The subject then changes. The Kagpas have heard from the subba that, as of the coming Monday, the price of rice will be 12.5 zo ba (of salt per bushel?). This price will obtain for only a period of ten days. The Tepas still have a balance of 12 rupees in Tukche. If they need rice, they should come down quickly (while the price is still low). All the Tepas should be called (to Tukche to buy rice?). After everyone had departed from Tukche, two headmen of Tshug were retained (in custody?) for a day, because they said that they were planning to go further south (presumably to sell salt, thereby violating the Subba’s monopoly?). The goats were sent back up, and Ga ga Bhel po stood as guarantor (nya pa < gnya’ bo).

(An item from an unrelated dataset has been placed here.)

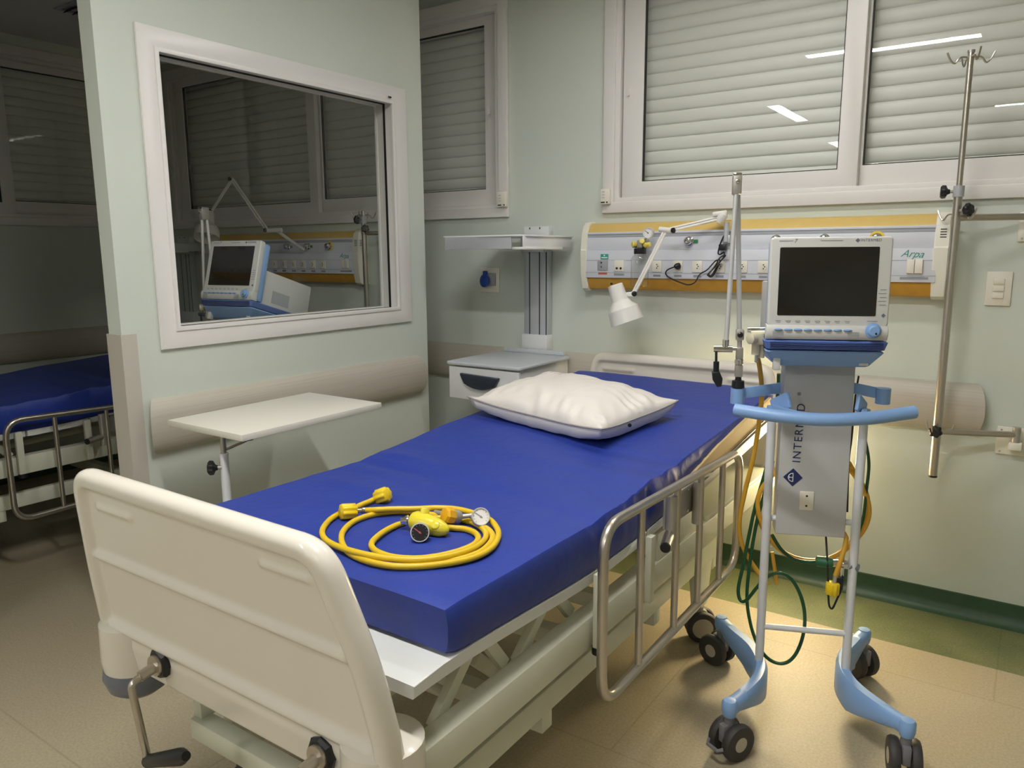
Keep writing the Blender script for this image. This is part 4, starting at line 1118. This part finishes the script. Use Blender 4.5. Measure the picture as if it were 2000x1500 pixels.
# ================================================================== VENTILATOR CARTS
def ventilator(loc, rz, tilt, lab, full=True):
    V = thing('ventilator', lab, 'ventilator', loc, rz, 'ventilator carts')
    P = lambda name, q, m, par=V, **k: part(name, q, m, par, world=False, **k)
    # --- base legs: two inward-bowed arms
    for s in (-1, 1):
        path = catmull([(s * (.238 + .01 * (s > 0)), .265, 0), (s * .20, .19, 0), (s * .15, .10, 0), (s * .130, 0, 0), (s * .143, -.09, 0), (s * .185, -.18, 0), (s * .244, -.275, 0)], 6)
        q = MB(); rings = []; n = len(path)
        for i, p in enumerate(path):
            u = i / (n - 1); k = 1 - abs(2 * u - 1)
            tz = .182 - .006 * math.sin(PI * u); bz = .140 - .066 * (max(0, min(1, (k - .12) / .6)) ** .9)
            a = path[max(i - 1, 0)]; c = path[min(i + 1, n - 1)]; d = (c - a).normalized(); nn = Vector((-d.y, d.x, 0))
            w = .0195 + .003 * math.sin(PI * u); e = .65 if i in (0, n - 1) else 1
            rings.append(q.ring([Vector((p.x, p.y, 0)) + nn * (w * e * cu) + Vector((0, 0, bz + (tz - bz) * cv)) for cu, cv in ((-.7, 0), (-1, .12), (-1, .82), (-.6, 1), (.6, 1), (1, .82), (1, .12), (.7, 0))]))
        q.skin(rings)
        for y in (.265, -.275): q.lathe([(.0, .186), (.018, .184), (.023, .176), (.023, .150), (.019, .135)], (s * (.238 + .01 * (s > 0) if y > 0 else .244), y, 0), (0, 0, 1), 20)
        P('base_leg', q, blue_p, ang=50)
        q = MB(); q.cyl((s * .133, 0, .165), (s * .133, 0, 1.005), .0135); P('post', q, white_t)
        q = MB(); q.cyl((s * .133, 0, 1.0), (s * .133, 0, 1.025), .0165); q.bar((s * .133, 0, 1.02), (s * .095, -.075, 1.06), .012, .05, (0, 0, 1), .004); q.bar((s * .133, 0, 1.015), (s * .085, -.20, 1.035), .016, .03, (0, 0, 1), .004); P('handle_bracket', q, blue_p)
    for s, y, a in ((-1, -.275, -.87), (1, -.275, -.1), (-1, .265, .85), (1, .265, .6)):
        x = s * (.238 + .01 * (s > 0) if y > 0 else .244); M = Matrix.Translation(Vector((x, y, 0))) @ Matrix.Rotation(a, 4, 'Z')
        T = lambda v: M @ Vector(v)
        q = MB(); q.cyl((x, y, .105), (x, y, .140), .015); q.box(-.012, .012, -.03, .028, .055, .112, .005, 2, M); c = P('caster', q, hubdark)
        for k in (-1, 1):
            ctr = T((k * .028, .012, .057)); ax = (M.to_3x3() @ Vector((1, 0, 0)))
            q = MB(); q.lathe([(.045, -.014), (.053, -.013), (.057, -.006), (.057, .006), (.053, .013), (.045, .014)], ctr, ax, 30); P('tyre', q, rubber, c)
            q = MB(); q.lathe([(0, -.0145), (.046, -.0135), (.046, .0135), (0, .0145)], ctr, ax, 26); P('hub', q, hubgray, c)
        if y < 0:
            q = MB(); q.tube([T((-.03, -.048, .055)), T((-.02, -.062, .05)), T((.02, -.062, .05)), T((.03, -.048, .055))], .006, 8); P('brake_pedal', q, hubdark, c)
    q = MB(); q.cyl((-.13, 0, .292), (.13, 0, .292), .0095); P('cross_bar', q, white_t)
    q = MB(); q.cyl((-.13, .01, .66), (-.10, .01, .66), .009); q.cyl((.13, .01, .66), (.10, .01, .66), .009); P('column_stays', q, white_t)
    # --- column with lettering, emblem and outlet
    q = MB(); q.prism([(-.105, .615), (.101, .615), (.097, 1.165), (-.104, 1.165)], lambda u, v, w: (u, w, v), -.012, .075, .004); col = P('column', q, col_m)
    yf = -.0125
    q = MB(); q.add_mesh(text_mesh('INTERMED', .034, .0004, 0, 1.22), axes((-.052, yf, .944), (.025, 0, 1), (-1, 0, .025))); P('lettering', q, blue_n, col)
    q = MB(); q.add_mesh(text_mesh('\u00ae', .014, .0004), axes((-.058, yf, 1.068), (0, 0, 1), (-1, 0, 0))); P('registered_mark', q, blue_n, col)
    ex, ez, er = -.063, .803, .029
    q = MB(); q.prism([(ex - er, ez), (ex, ez - er), (ex + er, ez), (ex, ez + er)], lambda u, v, w: (u, w, v), yf - .0008, yf + .001); em = P('emblem', q, blue_n, col)
    q = MB()
    arc = [(ex - .001 - .013 * math.sin(a), ez + .013 * math.cos(a)) for a in [PI * i / 12 for i in range(13)]]
    q.tube([(u, yf - .0012, v) for u, v in arc], .0011, 6)
    q.tube([(ex, yf - .0012, ez - .014), (ex, yf - .0012, ez + .014)], .0012, 6); q.tube([(ex - .012, yf - .0012, ez), (ex, yf - .0012, ez)], .001, 6)
    q.tube([(ex - .011, yf - .0012, ez - .004), (ex - .011, yf - .0012, ez + .004)], .0009, 6)
    P('emblem_lines', q, dial_w, em)
    q = MB(); q.box(-.040, .002, yf - .004, yf + .002, .700, .760, .002); s = P('outlet', q, creampl, col)
    q = MB()
    for z in (.714, .746): q.lathe([(.0035, 0), (.003, .001), (0, .001)], (-.019, yf - .004, z), (0, -1, 0), 10)
    P('outlet_holes', q, dial_k, s)
    # --- front handle
    q = MB(); hp = catmull([(-.258, -.165, 1.042), (-.14, -.205, 1.036), (-.02, -.222, 1.034), (.10, -.205, 1.040), (.225, -.16, 1.052)], 8)
    q.tube([hp[0] + (hp[0] - hp[1]).normalized() * .003] + hp + [hp[-1] + (hp[-1] - hp[-2]).normalized() * .003], [.012] + [.0185] * len(hp) + [.012], 18); P('handle', q, blue_p)
    # --- tube holders left and right
    for s, rx, ry, rzz in ((-1, -.238, .01, 1.052), (1, .192, .04, 1.06)):
        q = MB(); q.lathe([(.014, .024), (.0215, .024), (.0215, -.024), (.014, -.024), (.014, .02)], (rx, ry, rzz), (0, 0, 1), 26)
        q.bar((rx - s * .018, ry + .004, rzz + .008), (s * .075, .068, rzz + .024), .008, .034, (0, 0, 1), .002); P('tube_holder', q, blue_p)
    # --- tray and display unit, leaning back a little
    H = Matrix.Translation(Vector((-.02, 0, 1.165))) @ Matrix.Rotation(-tilt, 4, 'X')
    def hp_(name, q, m, par=V, **k):
        me_par = par
        q.bm.transform(H); return P(name, q, m, me_par, **k)
    q = MB()
    for z, x, y0, y1 in ((0.0, .128, -.115, .14), (.006, .136, -.13, .15), (.045, .158, -.165, .19)): pass
    rings = []
    for z, x, y0, y1 in ((0.0, .124, -.115, .15), (.004, .13, -.122, .155), (.044, .158, -.160, .19), (.048, .156, -.158, .188)):
        rings.append(q.ring([(u, v, z) for u, v in rrect(-x, x, y0, y1, .012, 3)]))
    q.skin(rings)
    tray = hp_('tray', q, blue_p)
    q = MB(); rings = []
    for z, x, y0, y1 in ((.050, .150, -.155, .19), (.053, .158, -.166, .195), (.074, .164, -.172, .20), (.078, .160, -.168, .196)):
        rings.append(q.ring([(u, v, z) for u, v in rrect(-x, x, y0, y1, .012, 3)]))
    q.skin(rings)
    base = hp_('unit_base', q, blue_d)
    q = MB()
    for i in range(4): q.tube(catmull([(-.15, -.171 - .001 * i, .057 + i * .005), (0, -.174, .0535 + i * .005), (.15, -.171 - .001 * i, .057 + i * .005)], 6), .0012, 5)
    hp_('grille_lines', q, blue_n, base)
    q = MB(); q.box(-.135, .135, -.10, .25, .079, .245, .006); bx = hp_('rear_box', q, bezel_m)
    q = MB(); q.box(.1345, .1358, -.02, .10, .10, .16); hp_('rating_plate', q, groove, bx)
    q = MB(); q.box(-.158, .158, -.135, -.095, .082, .362, .012); shell = hp_('display_shell', q, blue_p)
    q = MB(); q.prism(rrect(-.160, .160, .118, .366, .010, 4), lambda u, v, w: (u, w, v), -.165, -.134, .005); bez = hp_('bezel', q, bezel_m)
    q = MB(); q.prism([(-.137, .079), (-.166, .081), (-.175, .092), (-.176, .110), (-.170, .121), (-.137, .124)], lambda u, v, w: (w, u, v), -.162, .160, .003); chin = hp_('control_ledge', q, bezel_m)
    q = MB(); q.prism(rrect(-.134, .126, .148, .338, .003, 2), lambda u, v, w: (u, w, v), -.1662, -.160, .0005); hp_('screen', q, screen_m, bez)
    for i in range(8):
        x = -.130 + i * .0262
        q = MB(); q.lathe([(.011, 0), (.011, .004), (.007, .007), (0, .008)], (x, 0, 0), (0, -1, 0), 20)
        q.bm.transform(Matrix.Translation(Vector((x, -.1745, .1085))) @ Matrix.Diagonal((1.05, 1, .3, 1)) @ Matrix.Translation(Vector((-x, 0, 0)))); hp_('soft_key', q, blue_p, chin)
    q = MB()
    for i in range(8):
        x = -.130 + i * .0262
        q.box(x - .007, x + .007, -.1657, -.1645, .1315, .1335); q.box(x - .004, x + .006, -.1657, -.1645, .1275, .1292)
    q.box(.105, .132, -.1657, -.1645, .1335, .1350)
    for i in range(5): q.box(.134 - .004 * (i % 2), .150, -.1657, -.1645, .178 + i * .0105, .1800 + i * .0105)
    for x0_, x1_, z0_ in ((-.137, -.100, .3545), (-.028, .030, .3545)): q.box(x0_, x1_, -.1657, -.1645, z0_, z0_ + .002)
    hp_('key_print', q, grayl, bez)
    q = MB()
    for x0_ in (-.137, .062):
        for i in range(7): q.box(x0_ - .008, x0_ + .022, -.1765, -.1745, .087 + i * .0026, .0882 + i * .0026)
    hp_('speaker_slots', q, groove, chin)
    q = MB(); q.add_mesh(text_mesh('INTERMED', .0105, .0003, 0, 1.1, 'LEFT'), axes((.076, -.1653, .3555), (1, 0, 0), (0, 0, 1))); q.add_mesh(text_mesh('7', .016, .0003, .2), axes((-.094, -.1653, .355), (1, 0, 0), (0, 0, 1)))
    for cx_, cz_ in ((.068, .3555), (.146, .150)): q.prism([(cx_ - .006, cz_), (cx_, cz_ - .006), (cx_ + .006, cz_), (cx_, cz_ + .006)], lambda u, v, w: (u, w, v), -.1657, -.1645)
    hp_('bezel_marks', q, mark_m, bez)
    q = MB(); q.lathe([(.0205, 0), (.0215, .003), (.0205, .007), (.0165, .008), (.0155, .018), (.012, .021), (0, .021)], (.120, -.172, .108), (0, -1, 0), 28); kb = hp_('control_knob', q, blue_p, chin)
    q = MB(); q.lathe([(.003, 0), (.0025, .001), (0, .001)], (.124, -.193, .101), (0, -1, 0), 10); hp_('knob_dot', q, dial_k, kb)
    q = MB(); q.box(-.135, -.115, -.14, -.12, -.012, .03, .003); hp_('tray_lug', q, bezel_m, tray)
    q = MB(); q.box(.10, .125, -.13, -.11, .004, .02, .003); hp_('tray_lug', q, bezel_m, tray)
    # --- breathing gas block on the left
    q = MB(); q.box(-.210, -.178, -.10, -.06, 1.225, 1.262, .006); q.cyl((-.215, -.08, 1.255), (-.165, -.08, 1.258), .011); q.cyl((-.20, -.085, 1.23), (-.20, -.085, 1.195), .012); q.cyl((-.182, -.075, 1.24), (-.182, -.075, 1.185), .009); q.lathe([(.012, 0), (.016, .004), (.016, .02), (.010, .024)], (-.205, -.10, 1.245), (-.7, -.6, 0), 14)
    P('gas_block', q, brass)
    q = MB(); q.cyl((-.225, -.075, 1.268), (-.16, -.075, 1.270), .008); P('block_fitting', q, chrome)
    q = MB(); q.cyl((-.197, -.085, 1.195), (-.197, -.085, 1.172), .005); P('block_fitting', q, chrome)
    return V
VC = Vector((-.526, 2.42, 0)); VA = math.radians(22.5)
vent1 = ventilator(tuple(VC), VA, .035, 'grey and blue ventilator cart with dark screen, right of the near bed')
vent2 = ventilator((-3.15, 2.35, 0), math.radians(9), .29, 'grey and blue ventilator cart leaning back, seen through the partition window')
VM = Matrix.Translation(VC) @ Matrix.Rotation(VA, 4, 'Z')
def vw(x, y, z): return VM @ Vector((x, y, z))
UY = Vector((-math.sin(VA), math.cos(VA), 0))
def vl(px, py, ly):
    d = ray(px, py); s = (ly - (CAM - VC).dot(UY)) / d.dot(UY); return CAM + d * s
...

ll. 3, 10. a rtam a ran, a stam a ran: Ada Naren, a prominent trader and landholder of Marpha, is best remember for having been the host of the Japanese traveller Ekai Kawaguchi who spent time in the area on his way to Tibet in 1899 and1900. Although he is now remembered as Ada Naren, it is interesting to note the similarity between the rendering of his name in this document and Kawaguchi’s reference to him as “Adam Naring”. For more on this interesting figure see Vinding 1998: 86–88; Kawaguchi 1909: 64–65).

l. 3. The unnamed subba is probably Kaviram Thakali, who held the customs contract from 1877 to 1882 and again from 1889 to 1891 (Vinding 1998: 81).